LOWER LAKE (AP) — A Northern California county known for its large freshwater lake and clothing-optional hot springs resort recently has gained attention for something else: several devastating wildfires that have destroyed hundreds of homes and sent much of its population scrambling for shelter.
Sparsely populated Lake County is among the state’s poorest, with slow-paced rural life that resolves around the outdoors, tourism and a budding wine industry. Its residents are a mix of retirees of modest means, weekenders with second homes, professionals priced out of the Bay Area and people who commute at least an hour over winding two-lane highways to jobs in neighboring Napa and Sonoma counties.
Residents say their community is a resilient one, quick to help out and to rise to a challenge.
“I think we will see a majority of these people building again,” said Melissa Fulton, CEO of the Lake County Chamber of Commerce since 1990. “They will come back, they will build, and they will start all over again.”
The county, about 100 miles north of San Francisco, has been hit hard by wildfires that have ravaged the state this summer, aided by a four-year drought and crispy, dry trees and brush.
In late July, a fire east of the county’s Clear Lake recreation area destroyed 43 homes as it spread across more than 100 square miles. As firefighters drew close to surrounding it, another fire erupted Aug. 9 several miles from the community of Lower Lake.
Fulton said the effect on tourism is unclear, as some summer visitors stayed away and firefighters and others took their place at packed motels.
The latest blaze erupted Saturday, stunning firefighters with its rapid growth and chasing off an estimated 13,000 of its 64,000 residents.
Combined, the fires have wiped out hundreds of homes, including off-the-grid houses perched atop twisting dirt roads, apartment complexes and single-family homes mere blocks from schools.
Middletown served as a shelter for people fleeing earlier fires.
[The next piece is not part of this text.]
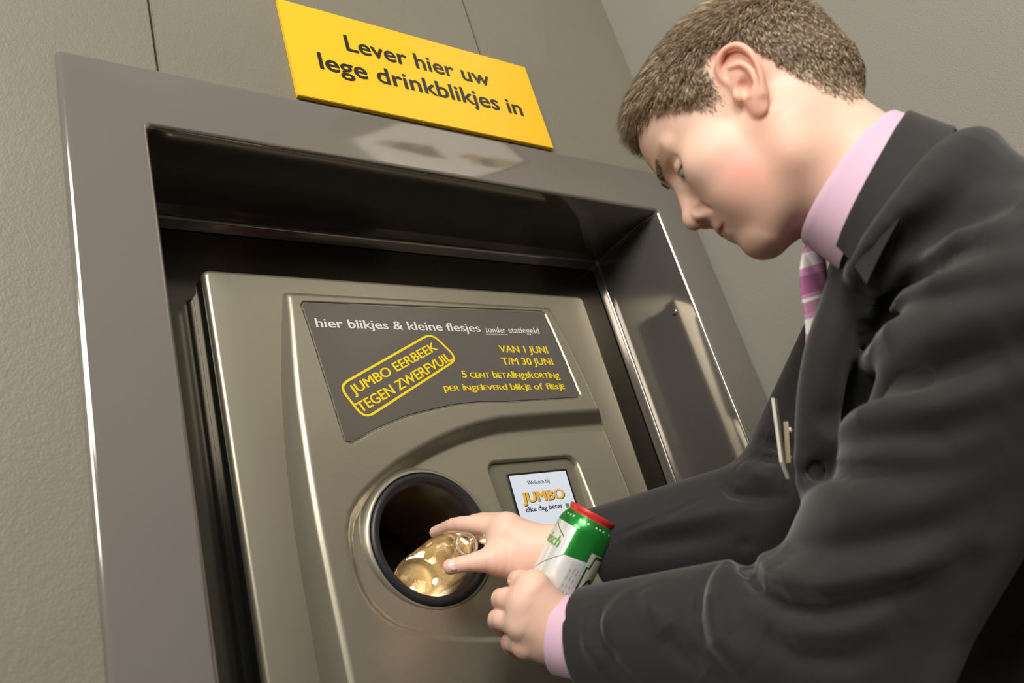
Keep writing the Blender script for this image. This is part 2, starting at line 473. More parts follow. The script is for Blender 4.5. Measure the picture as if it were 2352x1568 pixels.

But it looked like a ghost town this week with police and emergency personnel patrolling the main highway through it as homes smoldered on either side.
Lake County, dominated by mountains and the largest freshwater lake entirely in California, is spread out, its tiny towns and communities linked by curvy highways. Yet, what happens in one part of the county is keenly felt in other parts because residents are connected through school sports, family, neighbors or jobs.
Since the fires broke out, residents say, the generosity from within and outside the county has been overwhelming.
People delivered truckloads of food to shelters and boarded farm animals and pets for one another.
“It seems like everyone is housing a friend or a neighbor or a relative in their home,” said Clearlake city manager Greg Folsom, who moved from Southern California’s Riverside County for the northern air. “It’s almost like a small town, in a county.”
The latest fire has destroyed nearly 600 homes, including one that belongs to real estate agent Nell Boyer. On Tuesday, she waited with her daughter and neighbors at Lower Lake High School for clearance to check on the remains of her home and the animals she left behind.
Boyer saved 15 cats and two dogs Saturday but left at least 20 more cats roaming the grounds of her 17-acre property. She, too, is a transplant, having fled the Bay Area in 1997.
She described Lake County as both tight-knit but freeing, a place where she can have physical space and feed raccoons and cats and chickens in peace.
“It gets in your blood, having land and not having to answer to your neighbors,” she said. Boyer doesn’t know what to do next.
Annette Lee, executive dean of Yuba College in Clearlake, moved back to the area with her husband in 2006, and they live near her parents. The last two months have been stressful, she said.
“But I’d be surprised if people didn’t rebuild back here,” Lee said. “People are here for a reason, and I would say resilient is a good way to describe them.”